DATA EXTRACT:
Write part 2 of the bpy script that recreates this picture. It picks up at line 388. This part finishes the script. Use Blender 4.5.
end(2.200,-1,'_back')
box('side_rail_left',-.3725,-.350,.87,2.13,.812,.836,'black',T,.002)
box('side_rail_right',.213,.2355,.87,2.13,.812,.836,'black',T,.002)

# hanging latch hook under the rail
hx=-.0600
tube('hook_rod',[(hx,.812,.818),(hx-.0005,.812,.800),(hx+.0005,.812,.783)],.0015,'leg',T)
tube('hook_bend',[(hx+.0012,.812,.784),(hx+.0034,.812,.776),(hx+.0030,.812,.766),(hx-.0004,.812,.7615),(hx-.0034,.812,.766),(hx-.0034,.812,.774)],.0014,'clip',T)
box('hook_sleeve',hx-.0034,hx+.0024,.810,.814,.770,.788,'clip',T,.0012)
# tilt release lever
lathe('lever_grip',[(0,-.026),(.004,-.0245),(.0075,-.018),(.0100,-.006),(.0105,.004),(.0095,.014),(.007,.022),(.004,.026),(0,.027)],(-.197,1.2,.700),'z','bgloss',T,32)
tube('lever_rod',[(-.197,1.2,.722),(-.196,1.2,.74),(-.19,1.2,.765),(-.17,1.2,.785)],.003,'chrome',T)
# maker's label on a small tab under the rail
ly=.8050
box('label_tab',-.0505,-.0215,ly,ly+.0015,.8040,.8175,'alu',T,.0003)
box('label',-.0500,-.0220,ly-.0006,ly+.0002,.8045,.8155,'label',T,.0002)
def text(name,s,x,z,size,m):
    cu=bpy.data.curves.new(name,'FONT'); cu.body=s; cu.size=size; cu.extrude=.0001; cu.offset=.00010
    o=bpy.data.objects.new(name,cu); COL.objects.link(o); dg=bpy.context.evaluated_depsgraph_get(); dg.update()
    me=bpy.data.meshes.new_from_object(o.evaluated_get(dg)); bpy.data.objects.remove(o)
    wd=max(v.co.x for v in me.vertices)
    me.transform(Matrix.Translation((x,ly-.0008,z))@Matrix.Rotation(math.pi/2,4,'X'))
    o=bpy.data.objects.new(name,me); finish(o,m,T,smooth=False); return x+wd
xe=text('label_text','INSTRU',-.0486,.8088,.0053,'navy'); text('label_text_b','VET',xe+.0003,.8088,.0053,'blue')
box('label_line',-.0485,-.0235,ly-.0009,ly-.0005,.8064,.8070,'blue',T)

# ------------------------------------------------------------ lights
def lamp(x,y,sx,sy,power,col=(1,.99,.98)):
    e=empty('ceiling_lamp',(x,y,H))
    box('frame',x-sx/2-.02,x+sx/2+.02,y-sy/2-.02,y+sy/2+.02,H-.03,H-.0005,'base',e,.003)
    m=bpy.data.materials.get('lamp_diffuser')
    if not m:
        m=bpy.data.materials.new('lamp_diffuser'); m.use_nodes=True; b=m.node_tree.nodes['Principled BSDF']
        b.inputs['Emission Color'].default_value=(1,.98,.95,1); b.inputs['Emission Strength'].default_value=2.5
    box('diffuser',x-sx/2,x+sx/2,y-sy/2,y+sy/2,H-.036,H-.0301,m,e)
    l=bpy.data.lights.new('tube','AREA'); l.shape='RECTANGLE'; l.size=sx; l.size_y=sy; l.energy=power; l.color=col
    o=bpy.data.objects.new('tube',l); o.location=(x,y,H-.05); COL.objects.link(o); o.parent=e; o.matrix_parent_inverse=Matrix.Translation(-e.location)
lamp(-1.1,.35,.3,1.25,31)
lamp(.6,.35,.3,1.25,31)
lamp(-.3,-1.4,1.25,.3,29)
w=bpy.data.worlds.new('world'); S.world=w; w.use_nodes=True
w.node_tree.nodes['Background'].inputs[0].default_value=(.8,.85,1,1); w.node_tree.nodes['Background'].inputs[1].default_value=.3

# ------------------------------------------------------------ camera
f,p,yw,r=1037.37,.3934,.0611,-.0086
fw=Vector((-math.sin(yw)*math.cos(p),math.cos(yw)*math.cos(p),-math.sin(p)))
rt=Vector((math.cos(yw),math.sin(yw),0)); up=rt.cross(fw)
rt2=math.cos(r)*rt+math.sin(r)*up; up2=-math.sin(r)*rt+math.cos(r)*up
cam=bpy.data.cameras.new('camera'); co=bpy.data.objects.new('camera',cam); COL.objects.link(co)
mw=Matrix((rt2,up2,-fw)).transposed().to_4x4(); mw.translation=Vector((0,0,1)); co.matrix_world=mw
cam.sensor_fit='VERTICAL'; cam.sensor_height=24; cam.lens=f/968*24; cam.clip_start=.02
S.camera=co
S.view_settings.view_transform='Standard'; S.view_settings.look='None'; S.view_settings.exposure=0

PROBLEM STATEMENT:
Return the whole listing exactly, with every line included.

REPLY:
Write part 2 of the bpy script that recreates this picture. It picks up at line 388. This part finishes the script. Use Blender 4.5.
end(2.200,-1,'_back')
box('side_rail_left',-.3725,-.350,.87,2.13,.812,.836,'black',T,.002)
box('side_rail_right',.213,.2355,.87,2.13,.812,.836,'black',T,.002)

# hanging latch hook under the rail
hx=-.0600
tube('hook_rod',[(hx,.812,.818),(hx-.0005,.812,.800),(hx+.0005,.812,.783)],.0015,'leg',T)
tube('hook_bend',[(hx+.0012,.812,.784),(hx+.0034,.812,.776),(hx+.0030,.812,.766),(hx-.0004,.812,.7615),(hx-.0034,.812,.766),(hx-.0034,.812,.774)],.0014,'clip',T)
box('hook_sleeve',hx-.0034,hx+.0024,.810,.814,.770,.788,'clip',T,.0012)
# tilt release lever
lathe('lever_grip',[(0,-.026),(.004,-.0245),(.0075,-.018),(.0100,-.006),(.0105,.004),(.0095,.014),(.007,.022),(.004,.026),(0,.027)],(-.197,1.2,.700),'z','bgloss',T,32)
tube('lever_rod',[(-.197,1.2,.722),(-.196,1.2,.74),(-.19,1.2,.765),(-.17,1.2,.785)],.003,'chrome',T)
# maker's label on a small tab under the rail
ly=.8050
box('label_tab',-.0505,-.0215,ly,ly+.0015,.8040,.8175,'alu',T,.0003)
box('label',-.0500,-.0220,ly-.0006,ly+.0002,.8045,.8155,'label',T,.0002)
def text(name,s,x,z,size,m):
    cu=bpy.data.curves.new(name,'FONT'); cu.body=s; cu.size=size; cu.extrude=.0001; cu.offset=.00010
    o=bpy.data.objects.new(name,cu); COL.objects.link(o); dg=bpy.context.evaluated_depsgraph_get(); dg.update()
    me=bpy.data.meshes.new_from_object(o.evaluated_get(dg)); bpy.data.objects.remove(o)
    wd=max(v.co.x for v in me.vertices)
    me.transform(Matrix.Translation((x,ly-.0008,z))@Matrix.Rotation(math.pi/2,4,'X'))
    o=bpy.data.objects.new(name,me); finish(o,m,T,smooth=False); return x+wd
xe=text('label_text','INSTRU',-.0486,.8088,.0053,'navy'); text('label_text_b','VET',xe+.0003,.8088,.0053,'blue')
box('label_line',-.0485,-.0235,ly-.0009,ly-.0005,.8064,.8070,'blue',T)

# ------------------------------------------------------------ lights
def lamp(x,y,sx,sy,power,col=(1,.99,.98)):
    e=empty('ceiling_lamp',(x,y,H))
    box('frame',x-sx/2-.02,x+sx/2+.02,y-sy/2-.02,y+sy/2+.02,H-.03,H-.0005,'base',e,.003)
    m=bpy.data.materials.get('lamp_diffuser')
    if not m:
        m=bpy.data.materials.new('lamp_diffuser'); m.use_nodes=True; b=m.node_tree.nodes['Principled BSDF']
        b.inputs['Emission Color'].default_value=(1,.98,.95,1); b.inputs['Emission Strength'].default_value=2.5
    box('diffuser',x-sx/2,x+sx/2,y-sy/2,y+sy/2,H-.036,H-.0301,m,e)
    l=bpy.data.lights.new('tube','AREA'); l.shape='RECTANGLE'; l.size=sx; l.size_y=sy; l.energy=power; l.color=col
    o=bpy.data.objects.new('tube',l); o.location=(x,y,H-.05); COL.objects.link(o); o.parent=e; o.matrix_parent_inverse=Matrix.Translation(-e.location)
lamp(-1.1,.35,.3,1.25,31)
lamp(.6,.35,.3,1.25,31)
lamp(-.3,-1.4,1.25,.3,29)
w=bpy.data.worlds.new('world'); S.world=w; w.use_nodes=True
w.node_tree.nodes['Background'].inputs[0].default_value=(.8,.85,1,1); w.node_tree.nodes['Background'].inputs[1].default_value=.3

# ------------------------------------------------------------ camera
f,p,yw,r=1037.37,.3934,.0611,-.0086
fw=Vector((-math.sin(yw)*math.cos(p),math.cos(yw)*math.cos(p),-math.sin(p)))
rt=Vector((math.cos(yw),math.sin(yw),0)); up=rt.cross(fw)
rt2=math.cos(r)*rt+math.sin(r)*up; up2=-math.sin(r)*rt+math.cos(r)*up
cam=bpy.data.cameras.new('camera'); co=bpy.data.objects.new('camera',cam); COL.objects.link(co)
mw=Matrix((rt2,up2,-fw)).transposed().to_4x4(); mw.translation=Vector((0,0,1)); co.matrix_world=mw
cam.sensor_fit='VERTICAL'; cam.sensor_height=24; cam.lens=f/968*24; cam.clip_start=.02
S.camera=co
S.view_settings.view_transform='Standard'; S.view_settings.look='None'; S.view_settings.exposure=0